The findings demonstrate that the seasonal cycle of intense TCs has advanced since the 1980s, largely due to an earlier onset of RI events. This addresses the research question by linking observed changes in intense TC timing to physical mechanisms—seasonally dependent ocean warming that boosts PI and OHC earlier in the year. The lack of significant changes in RH and VWS underscores the dominant role of oceanic preconditioning. Attribution analyses identify GHG forcing as the primary driver, strengthening the case for anthropogenic influence. The significance lies in risk management: as intense TCs occur earlier, their temporal separation from other summer-peaking hazards (e.g., monsoonal extreme rainfall) diminishes, elevating the probability of compound events.

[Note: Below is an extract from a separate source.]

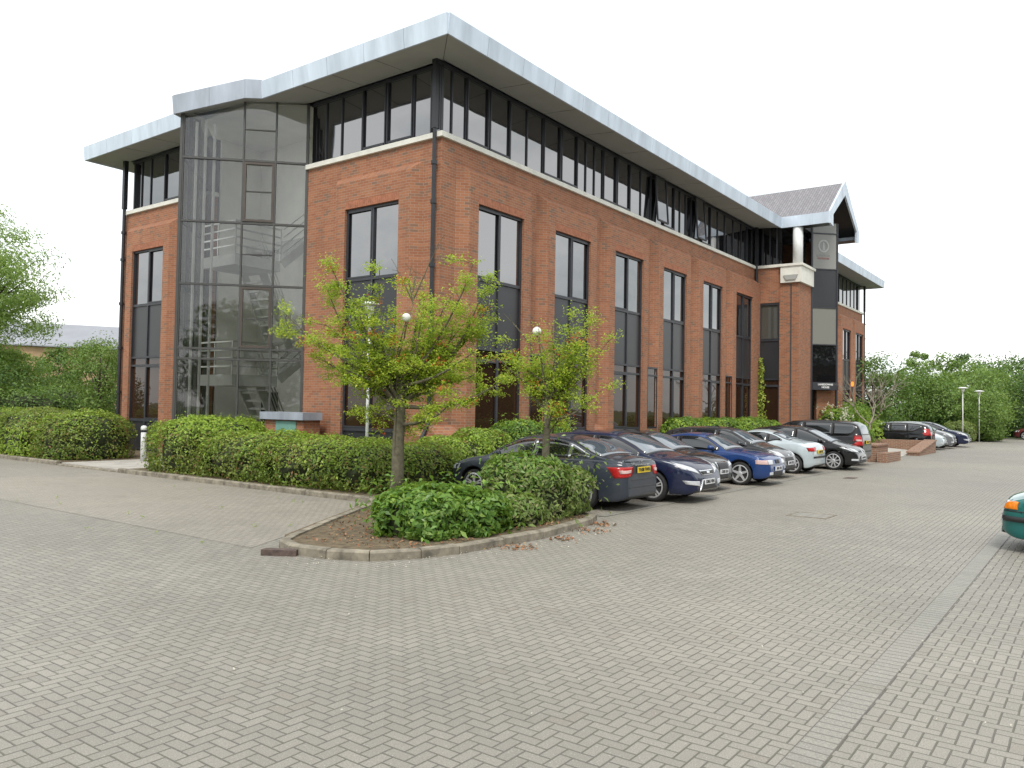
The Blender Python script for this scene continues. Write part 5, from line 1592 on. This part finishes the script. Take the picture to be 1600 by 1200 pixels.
# ---- the two young trees in front, limb by limb
def young_tree(name, base, fork_z, r0, tips, label, leaf_n, leaf, seed, mats, bare=(), red=.02, lean=0., spray=.55):
    """tips: (right, up, depth) metres from the base, seen from the road; limbs rise from the fork"""
    rnd = random.Random(seed); rng = np.random.default_rng(seed)
    root = empty(name, base, label=label, cat='tree')
    b = Vector(base); rt = Vector((R_.x, R_.y, 0)); fw = Vector((F_.x, F_.y, 0)).normalized()
    def W(t): return b + rt * t[0] + Vector((0, 0, t[1])) + fw * t[2]
    fork = b + Vector((0, 0, fork_z)) + rt * lean
    top = b + Vector((0, 0, fork_z + .75)) + rt * (lean * 1.2)
    tr = MB(); tr.tube([b, b.lerp(fork, .35) + rt * .015, b.lerp(fork, .7) - rt * .01, fork, top], [r0 * 1.2, r0, r0 * .92, r0 * .85, r0 * .45], 12)
    tr.build('trunk', M['bark'], root, smooth=True, uv=False)
    lb = MB(); nodes = []
    def limb(st, en, r, leafy=True, arch=.18):
        L = (en - st).length; n = 6; pts = []
        j = Vector((rnd.uniform(-1, 1), rnd.uniform(-1, 1), rnd.uniform(-.5, .5))) * .05 * L
        for i in range(n + 1):
            t = i / n
            p = st.lerp(en, t) + Vector((0, 0, -arch * L * math.sin(math.pi * t) * .5)) + j * math.sin(math.pi * t * 1.3) + Vector((rnd.uniform(-1, 1), rnd.uniform(-1, 1), rnd.uniform(-1, 1))) * .012 * L
            pts.append(p)
        lb.tube(pts, [max(.004, r * (1 - .85 * i / n)) for i in range(n + 1)], 6, caps=False)
        return pts
    for ti, t in enumerate(tips):
        en = W(t); st = fork.lerp(top, rnd.random()) if t[1] > fork_z + .5 else fork + Vector((0, 0, rnd.uniform(-.25, .1)))
        pts = limb(st, en, r0 * .34)
        L = (en - st).length
        ns = max(4, int(L * 5.5))
        for k in range(ns):
            f = .25 + .75 * (k + rnd.random()) / ns
            i = min(5, int(f * 6)); p = pts[i].lerp(pts[i + 1], f * 6 - i)
            dv = Vector((rnd.gauss(0, 1), rnd.gauss(0, 1), rnd.gauss(.12, .42))).normalized() * rnd.uniform(.14, spray)
            q = limb(p, p + dv, .008, arch=0.)
            nodes += [q[3], q[4], q[5], q[6]]
        nodes.append(en)
    for t in bare:
        a, c_ = W(t[0]), W(t[1]); pts = limb(a, c_, .016, arch=-.1)
        for k in range(3):
            p = pts[2 + k]; limb(p, p + Vector((rnd.uniform(-1, 1), rnd.uniform(-1, 1), rnd.uniform(.2, 1))).normalized() * .18, .006, arch=0)
    lb.build('branches', M['bark'], root, smooth=True, uv=False)
    N = np.array([tuple(n_) for n_ in nodes]); per = max(1, leaf_n // len(N))
    idx = np.repeat(np.arange(len(N)), per)
    g = rng.normal(size=(len(idx), 3)) * np.array([.085, .085, .05])
    P_ = N[idx] + g
    nn = unit(rng.normal(size=P_.shape) * .5 + np.array([-.25, -.2, 1.0]))
    k = np.isin(idx, rng.choice(len(N), max(1, int(len(N) * red)), replace=False))
    leaves('crown', P_[~k], nn[~k], leaf, mats[0], root, .42, rng, off=base, fold=.3)
    leaves('red_leaves', P_[k], nn[k], leaf, mats[1], root, .42, rng, off=base, fold=.3)
    return root
s1 = 14.6 / 1251.                     # metres per photo pixel at the tree
def tp(px, py, x0, y0, s, d): return ((px - x0) * s, (y0 - py) * s, d)
X0, Y0 = 617, 793
rnd = random.Random(3)
tips = [tp(*q, X0, Y0, s1, rnd.uniform(-.7, .7)) for q in ((512, 402), (482, 428), (435, 488), (475, 552), (500, 500), (545, 455), (585, 418), (600, 470), (560, 520), (530, 575), (575, 590), (600, 545), (640, 520), (660, 470), (700, 445), (740, 405), (772, 425), (768, 462), (720, 500), (745, 485), (680, 540), (740, 550), (745, 580), (700, 590), (800, 590), (720, 625), (665, 660), (620, 600), (560, 610), (650, 430), (550, 640), (510, 540), (690, 520), (640, 575), (590, 640))]
b1 = [(tp(617, 560, X0, Y0, s1, 0), tp(640, 470, X0, Y0, s1, 0)), (tp(640, 470, X0, Y0, s1, 0), tp(602, 395, X0, Y0, s1, 0)), (tp(640, 470, X0, Y0, s1, 0), tp(632, 392, X0, Y0, s1, .1)), (tp(640, 460, X0, Y0, s1, 0), tp(690, 358, X0, Y0, s1, -.1)), (tp(638, 450, X0, Y0, s1, 0), tp(642, 404, X0, Y0, s1, .2))]
young_tree('young_tree', (-4.85, -3.36, .085), 1.62, .125, tips, 'larger young tree with spreading light green crown and bare twigs, before the corner downpipe', 38000, .058, 51, (ML['rowan'], ML['red']), b1, red=.03, lean=.06)
s2 = 14.9 / 1251.; X0, Y0 = 857, 806
tips = [tp(*q, X0, Y0, s2, rnd.uniform(-.45, .45)) for q in ((792, 545), (830, 560), (842, 530), (868, 530), (895, 520), (925, 500), (918, 528), (948, 552), (925, 575), (905, 560), (945, 622), (915, 605), (890, 590), (870, 570), (850, 590), (830, 610), (850, 625), (880, 620), (815, 590), (785, 580), (868, 645), (895, 635), (838, 580))]
b2 = [(tp(835, 560, X0, Y0, s2, 0), tp(790, 512, X0, Y0, s2, 0)), (tp(875, 560, X0, Y0, s2, 0), tp(867, 512, X0, Y0, s2, 0))]
young_tree('young_tree', (-3.93, -6.16, .085), 1.55, .072, tips, 'smaller young tree with red leaf tips, in front of the dark grey saloon', 12500, .052, 52, (ML['rowan'], ML['red']), b2, red=.055, lean=.02, spray=.36)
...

The western North Pacific shows the largest advances, with concrete manifestations in increased mid-summer extreme rainfall in South China, much of it intense-TC-driven, and similar signals in the Gulf of Mexico. These shifts challenge existing preparedness, resource allocation, and infrastructure planning predicated on historical seasonality.

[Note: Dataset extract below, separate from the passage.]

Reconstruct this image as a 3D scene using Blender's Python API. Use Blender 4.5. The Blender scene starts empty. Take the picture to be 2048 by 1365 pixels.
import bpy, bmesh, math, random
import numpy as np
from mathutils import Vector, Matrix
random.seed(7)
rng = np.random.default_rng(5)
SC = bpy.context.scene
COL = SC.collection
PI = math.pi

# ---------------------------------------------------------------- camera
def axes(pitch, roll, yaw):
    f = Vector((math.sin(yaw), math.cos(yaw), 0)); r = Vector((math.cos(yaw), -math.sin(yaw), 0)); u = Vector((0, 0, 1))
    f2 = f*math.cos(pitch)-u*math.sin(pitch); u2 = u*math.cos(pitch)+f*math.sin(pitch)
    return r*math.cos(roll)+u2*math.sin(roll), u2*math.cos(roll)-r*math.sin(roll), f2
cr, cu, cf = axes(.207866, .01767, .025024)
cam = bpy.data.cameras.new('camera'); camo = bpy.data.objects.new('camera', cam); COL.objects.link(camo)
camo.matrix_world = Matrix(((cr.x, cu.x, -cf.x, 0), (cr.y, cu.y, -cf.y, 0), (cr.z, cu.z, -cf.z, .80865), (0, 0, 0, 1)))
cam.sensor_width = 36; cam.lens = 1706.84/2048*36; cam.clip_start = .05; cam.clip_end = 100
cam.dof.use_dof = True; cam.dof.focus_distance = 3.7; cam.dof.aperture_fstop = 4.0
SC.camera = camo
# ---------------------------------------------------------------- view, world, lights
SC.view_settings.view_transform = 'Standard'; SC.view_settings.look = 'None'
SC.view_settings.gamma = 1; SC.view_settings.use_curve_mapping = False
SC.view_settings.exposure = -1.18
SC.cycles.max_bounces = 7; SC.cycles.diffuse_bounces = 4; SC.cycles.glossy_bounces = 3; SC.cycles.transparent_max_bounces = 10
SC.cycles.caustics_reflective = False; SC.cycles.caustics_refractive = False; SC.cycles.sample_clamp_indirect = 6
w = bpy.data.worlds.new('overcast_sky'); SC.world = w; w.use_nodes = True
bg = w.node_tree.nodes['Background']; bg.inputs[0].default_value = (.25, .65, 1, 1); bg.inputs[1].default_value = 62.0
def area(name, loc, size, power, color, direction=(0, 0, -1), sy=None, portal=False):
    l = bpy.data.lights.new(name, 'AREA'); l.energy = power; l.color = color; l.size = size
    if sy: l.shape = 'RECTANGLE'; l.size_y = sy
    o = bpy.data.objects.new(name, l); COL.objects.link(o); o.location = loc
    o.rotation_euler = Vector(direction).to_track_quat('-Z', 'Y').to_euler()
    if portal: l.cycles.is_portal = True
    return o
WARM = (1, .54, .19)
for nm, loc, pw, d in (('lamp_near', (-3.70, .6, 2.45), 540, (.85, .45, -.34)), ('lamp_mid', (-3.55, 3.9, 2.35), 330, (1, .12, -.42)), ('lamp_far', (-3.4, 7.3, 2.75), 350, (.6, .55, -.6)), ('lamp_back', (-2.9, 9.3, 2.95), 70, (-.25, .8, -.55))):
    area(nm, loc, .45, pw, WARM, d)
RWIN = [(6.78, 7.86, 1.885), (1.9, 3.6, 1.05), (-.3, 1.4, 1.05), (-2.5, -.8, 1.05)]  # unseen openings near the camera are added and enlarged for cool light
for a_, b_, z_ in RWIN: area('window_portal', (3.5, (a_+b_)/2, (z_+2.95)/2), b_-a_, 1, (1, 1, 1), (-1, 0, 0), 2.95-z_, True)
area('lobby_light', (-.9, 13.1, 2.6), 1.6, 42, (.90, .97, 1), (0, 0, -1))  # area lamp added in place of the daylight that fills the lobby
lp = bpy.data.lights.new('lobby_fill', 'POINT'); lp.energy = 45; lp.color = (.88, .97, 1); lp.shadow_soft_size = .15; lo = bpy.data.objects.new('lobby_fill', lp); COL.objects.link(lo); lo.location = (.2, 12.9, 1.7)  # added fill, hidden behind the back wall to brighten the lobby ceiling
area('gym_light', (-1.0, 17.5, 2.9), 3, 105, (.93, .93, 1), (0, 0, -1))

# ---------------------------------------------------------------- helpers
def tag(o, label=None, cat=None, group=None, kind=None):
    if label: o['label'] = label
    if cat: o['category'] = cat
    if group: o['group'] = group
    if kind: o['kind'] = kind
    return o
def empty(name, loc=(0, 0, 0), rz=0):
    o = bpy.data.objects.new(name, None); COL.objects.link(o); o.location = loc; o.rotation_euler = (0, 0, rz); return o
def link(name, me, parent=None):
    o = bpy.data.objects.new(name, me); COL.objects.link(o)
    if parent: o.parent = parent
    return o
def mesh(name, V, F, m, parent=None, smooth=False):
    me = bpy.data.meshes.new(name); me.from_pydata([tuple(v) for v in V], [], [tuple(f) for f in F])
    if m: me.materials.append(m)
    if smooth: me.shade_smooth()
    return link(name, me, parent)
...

This study provides robust detection and attribution of a seasonal advance in intense tropical cyclones across most basins since the 1980s, quantified at roughly 3–4 days per decade hemispherically and up to ~8 days per decade in the western North Pacific. The advance is tightly coupled to earlier rapid intensification, driven by earlier-onset favorable oceanic conditions (higher PI and OHC), which are primarily forced by greenhouse gas increases. Atmospheric factors (RH, VWS) show little contribution to the seasonal shift. The earlier timing heightens overlaps with summer-peaking extreme rainfall, increasing compound risk and persistent rainfall events. Future research should: (1) quantitatively assess joint probabilities and impacts of compound events involving intense TCs and other extremes; (2) improve high-resolution modelling of intense TCs and RI to refine projections of seasonal shifts; (3) evaluate regional socio-economic vulnerabilities to earlier intense TC occurrences; and (4) explore adaptation strategies and early-warning systems that account for changing seasonality.

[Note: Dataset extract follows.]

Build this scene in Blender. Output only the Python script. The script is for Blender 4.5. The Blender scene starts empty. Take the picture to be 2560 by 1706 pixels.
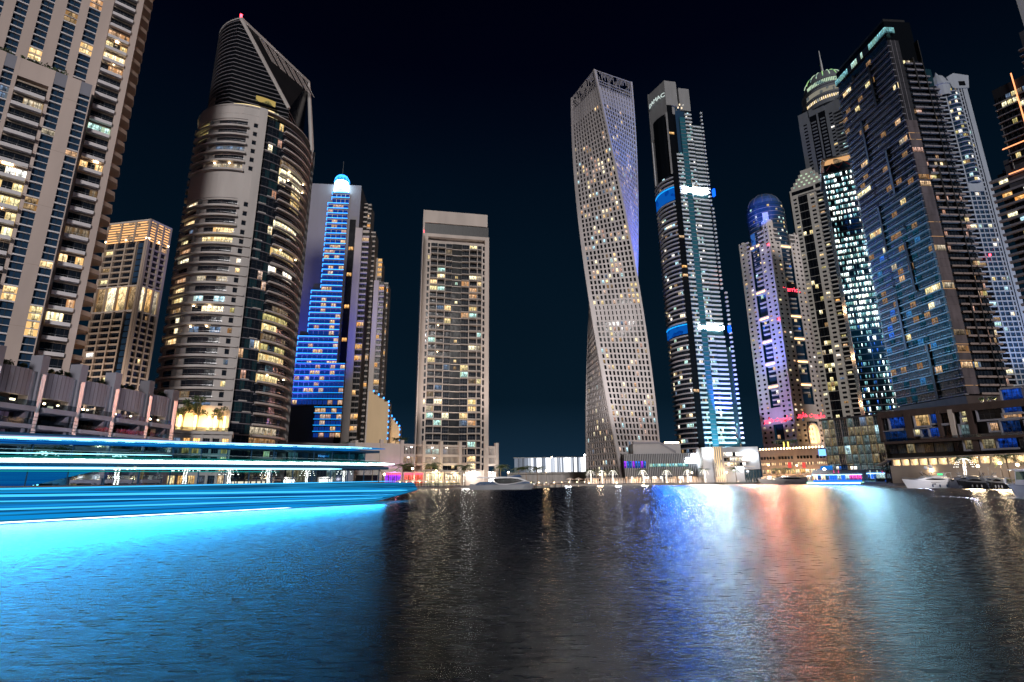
import bpy, math, random
import numpy as np
from mathutils import Vector, Matrix
R = math.radians
sc = bpy.context.scene
COL = sc.collection
rng = random.Random(11)

# ------------------------------------------------------------------ camera
W, H, F = 2560.0, 1706.0, 1337.0           # survey frame of the photograph, focal length in its pixels
CX, CY, VX, VY, EYE = 1280.0, 853.0, 1235.0, -4300.0, 3.5
_up = np.array([VX-CX, -(VY-CY), -F]); _up /= np.linalg.norm(_up)
_v = np.array([0, 0, -1.0]); _y = _v-_up*(_v@_up); _y /= np.linalg.norm(_y)
RM = np.stack([np.cross(_y, _up), _y, _up])
cam = bpy.data.cameras.new('camera'); camo = bpy.data.objects.new('camera', cam); COL.objects.link(camo)
cam.sensor_width = 36; cam.lens = 36*F/W; cam.clip_start = 0.5; cam.clip_end = 30000
M4 = Matrix([list(RM[i])+[0] for i in range(3)]+[[0, 0, 0, 1]]); M4.translation = (0, 0, EYE)
camo.matrix_world = M4
sc.camera = camo

# ------------------------------------------------------------------ sky, city glow, exposure
wd = bpy.data.worlds.new('World'); sc.world = wd; wd.use_nodes = True
nt = wd.node_tree; nt.nodes.clear()
wo = nt.nodes.new('ShaderNodeOutputWorld'); wb = nt.nodes.new('ShaderNodeBackground')
tc = nt.nodes.new('ShaderNodeTexCoord'); sp = nt.nodes.new('ShaderNodeSeparateXYZ'); cr = nt.nodes.new('ShaderNodeValToRGB')
nt.links.new(tc.outputs['Generated'], sp.inputs[0]); nt.links.new(sp.outputs['Z'], cr.inputs[0])
nz = nt.nodes.new('ShaderNodeTexNoise'); nz.inputs['Scale'].default_value = 1.6; nz.inputs['Detail'].default_value = 3; nt.links.new(tc.outputs['Generated'], nz.inputs['Vector'])
mr = nt.nodes.new('ShaderNodeMapRange'); mr.inputs['To Min'].default_value = .55; mr.inputs['To Max'].default_value = 1.45; nt.links.new(nz.outputs['Fac'], mr.inputs['Value'])
vm = nt.nodes.new('ShaderNodeVectorMath'); vm.operation = 'SCALE'; nt.links.new(cr.outputs[0], vm.inputs[0]); nt.links.new(mr.outputs[0], vm.inputs['Scale'])
nt.links.new(vm.outputs[0], wb.inputs['Color']); nt.links.new(wb.outputs[0], wo.inputs[0])
e = cr.color_ramp.elements
e[0].position = 0.0; e[0].color = (.0085, .027, .052, 1)
e[1].position = 0.82; e[1].color = (.0001, .0001, .0028, 1)
for p_, c_ in ((.05, (.0058, .0195, .038, 1)), (.14, (.0020, .0092, .0185, 1)), (.35, (.0011, .0060, .0130, 1)), (.5, (.0006, .0038, .0095, 1)), (.66, (.0002, .0007, .0045, 1))):
    k = cr.color_ramp.elements.new(p_); k.color = c_
wb.inputs['Strength'].default_value = 1.0
sun = bpy.data.lights.new('city_glow', 'SUN'); suno = bpy.data.objects.new('city_glow', sun); COL.objects.link(suno)
sun.energy = 2.2; sun.angle = R(9); sun.color = (1, .95, .92)
suno.rotation_euler = Vector((-.10, .97, -.26)).to_track_quat('-Z', 'Y').to_euler()
sc.view_settings.view_transform = 'Standard'; sc.view_settings.look = 'None'
sc.view_settings.exposure = 0; sc.view_settings.gamma = 1; sc.view_settings.use_curve_mapping = False
try:
    sc.cycles.use_denoising = True; sc.cycles.denoiser = 'OPENIMAGEDENOISE'
    sc.cycles.sample_clamp_indirect = 6; sc.cycles.max_bounces = 6; sc.cycles.transparent_max_bounces = 16
    sc.cycles.caustics_reflective = True; sc.cycles.use_light_tree = True
except Exception: pass

# ------------------------------------------------------------------ survey: photo point -> place
def ray(px, py): return RM@np.array([(px-CX)/F, -(py-CY)/F, -1.0])
def at(px, py, d):
    r = ray(px, py); k = d/math.hypot(r[0], r[1]); return (r[0]*k, r[1]*k, r[2]*k+EYE)
def atz(px, py, z):
    r = ray(px, py); k = (z-EYE)/r[2]; return (r[0]*k, r[1]*k, z)
def proj(v):
    q = (np.asarray(v, float)-np.array([0, 0, EYE]))@RM
    w = np.minimum(q[:, 2], -1e-3)
    return CX+F*q[:, 0]/-w, CY-F*q[:, 1]/-w
def hz(px): return 1200-(px-1280)*.00873
def ground(px, d, z=1.0): p = at(px, hz(px), d); return (p[0], p[1], z)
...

- Data and detection: ADT–HURSAT and best-track intensity estimates carry uncertainties; some hemisphere/basin trends have wide confidence intervals (e.g., SH). The eastern North Pacific shows non-significant shifts, indicating regional variability. - Process representation: Atmospheric reanalysis products may have limitations detecting subtle seasonal changes in RH and VWS. - Modelling: Coarse-resolution climate models have difficulty explicitly resolving intense TCs and RI; inferences rely on environmental proxies (PI, OHC) rather than simulated storm statistics. - Attribution nuances: Aerosol effects and internal variability can modulate seasonal signals regionally; while large ensembles mitigate variability, residual uncertainties remain.